このように考えると、日本製鉄が本当に技術流出のリスクを負うのか、また、そのリスクがどの程度なのかについては、より慎重な議論が求められるだろう。
それだけの巨額資金を投じるのであれば、USスチールを買収しなくても、アメリカに100%子会社を設立し、経営すればよい。それならば技術流出の問題も生じず、事業を進められるはずである。にもかかわらず、なぜここまで買収に固執するのかが理解できない。
それに、小林鷹之議員は経済安全保障を担当していたのだから、アメリカの立場も理解しているべきである。それにもかかわらず、このような発言をするのは非常に不思議である。我が国の国会議員が、まるでセールスマンのように「アメリカの企業を買いたい、なんとかしてくれ」と交渉しなければならないのか。これは極めて違和感のある状況である。

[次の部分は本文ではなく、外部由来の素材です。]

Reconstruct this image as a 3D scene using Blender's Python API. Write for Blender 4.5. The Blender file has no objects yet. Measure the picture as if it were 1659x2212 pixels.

そもそも、日本の首相は企業の言いなりになって営業活動をする必要はない。国会議員は国民のために政治を行うべきであり、企業の代理人ではない。にもかかわらず、「どうしても買いたいからなんとかしてくれ」と国会議員が交渉するのは、明らかにおかしい。まずやるべきことが他にあるのではないかと感じた。
あまり知られていないかもしれないが、クロスボーダーのM&Aには必ず各国の審査が入る。自国の大企業や、国家の基幹技術を有する企業、通信、メディア関連の企業が外国企業に買収される場合、その技術が国外に流出したり、国内市場が影響を受けたりするリスクがある。そのため、各国は安全保障の観点から審査を行い、「外国為替及び外国貿易法(外為法)」などを用いて自国の企業を守る。このような規制は、どの国でも当たり前のこととして実施されている。
さらに、それだけではなく、独占禁止法の観点からも審査が必要である。特に、同じ業種の大手企業が別の国の大企業を買収すれば、世界的に市場を独占してしまう可能性がある。そのため、独占禁止法に基づいて適切な審査が行われるのは当然である。
このような常識を踏まえれば、小林鷹之議員の姿勢には疑問を感じる。彼は経済安全保障を担当していたにもかかわらず、外国政府が自国の技術や基幹産業、軍事関連企業を守ろうとする際に、その立場を理解しようとしないのは不可解である。まるで誰かに頼まれて代弁しているかのように見えてしまう。
これは、国民のための議論ではなく、大企業や一部の特権層のための議論なのではないか。そう考えて彼の過去の発言を振り返ると、1年前に「NTT法のあり方を見直し、情報通信産業の国際競争力を強化するためにNTT法を廃止すべきだ」と発言している。このことからも、彼がどのような立場にいるのかが見えてくる。
彼のことを一定の評価をしていたが、知識があってもそれを正しく活かせない人物であれば、それは結局のところ国民の利益にならない。どれほど頭が良くても、その能力を権力者や特定の利益団体のためにしか使えないのなら、残念なことである。
この問題と関連して、TSMCのような企業こそ、独占禁止法の観点から各国が協力して規制すべき段階にある。なぜなら、世界の半導体製造のうち、特定の分野では9割以上を占めており、事実上の寡占状態にあるからだ。このような企業に対してこそ、各国が足並みを揃え、適切な規制を講じるべきではないかと考えている。